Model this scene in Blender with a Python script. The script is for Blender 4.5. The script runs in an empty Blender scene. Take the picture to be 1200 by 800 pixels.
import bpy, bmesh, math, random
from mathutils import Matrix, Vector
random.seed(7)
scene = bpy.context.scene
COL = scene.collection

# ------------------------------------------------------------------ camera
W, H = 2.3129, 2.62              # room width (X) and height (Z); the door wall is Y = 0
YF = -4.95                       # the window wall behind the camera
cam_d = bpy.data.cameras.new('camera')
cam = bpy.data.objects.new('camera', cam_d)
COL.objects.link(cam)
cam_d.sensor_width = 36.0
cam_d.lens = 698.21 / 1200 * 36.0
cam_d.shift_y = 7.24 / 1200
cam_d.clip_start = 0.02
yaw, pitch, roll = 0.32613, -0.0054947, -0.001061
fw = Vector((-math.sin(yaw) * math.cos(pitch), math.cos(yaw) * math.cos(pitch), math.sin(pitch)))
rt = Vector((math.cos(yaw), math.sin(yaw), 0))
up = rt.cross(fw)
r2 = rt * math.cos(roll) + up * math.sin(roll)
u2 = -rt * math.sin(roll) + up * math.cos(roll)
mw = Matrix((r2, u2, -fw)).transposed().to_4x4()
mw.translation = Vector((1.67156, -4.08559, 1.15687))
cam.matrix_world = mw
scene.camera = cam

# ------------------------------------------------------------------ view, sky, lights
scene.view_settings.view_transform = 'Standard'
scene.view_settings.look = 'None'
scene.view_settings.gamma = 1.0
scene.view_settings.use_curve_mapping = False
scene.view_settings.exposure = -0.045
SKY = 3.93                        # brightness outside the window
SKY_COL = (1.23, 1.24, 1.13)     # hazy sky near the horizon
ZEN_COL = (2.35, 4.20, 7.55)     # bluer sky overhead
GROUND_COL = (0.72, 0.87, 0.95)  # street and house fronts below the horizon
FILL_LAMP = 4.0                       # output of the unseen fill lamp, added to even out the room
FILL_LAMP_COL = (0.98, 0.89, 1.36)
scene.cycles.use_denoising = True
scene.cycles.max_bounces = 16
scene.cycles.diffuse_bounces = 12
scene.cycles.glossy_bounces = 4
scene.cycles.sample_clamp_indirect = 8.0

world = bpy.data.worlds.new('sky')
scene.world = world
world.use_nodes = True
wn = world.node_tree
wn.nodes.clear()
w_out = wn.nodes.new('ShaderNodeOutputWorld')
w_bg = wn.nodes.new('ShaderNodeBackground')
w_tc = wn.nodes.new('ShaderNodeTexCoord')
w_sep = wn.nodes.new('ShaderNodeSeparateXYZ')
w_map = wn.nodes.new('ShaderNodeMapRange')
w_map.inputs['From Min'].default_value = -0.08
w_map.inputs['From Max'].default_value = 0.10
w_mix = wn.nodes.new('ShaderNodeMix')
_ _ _
> PROBLEM TO WORK ON
From the opening line of the data above, please print each line as written up to and including the line that contains "COL = scene.collection", and nothing more.

> RESPONSE TO THE EXERCISE
Model this scene in Blender with a Python script. The script is for Blender 4.5. The script runs in an empty Blender scene. Take the picture to be 1200 by 800 pixels.
import bpy, bmesh, math, random
from mathutils import Matrix, Vector
random.seed(7)
scene = bpy.context.scene
COL = scene.collection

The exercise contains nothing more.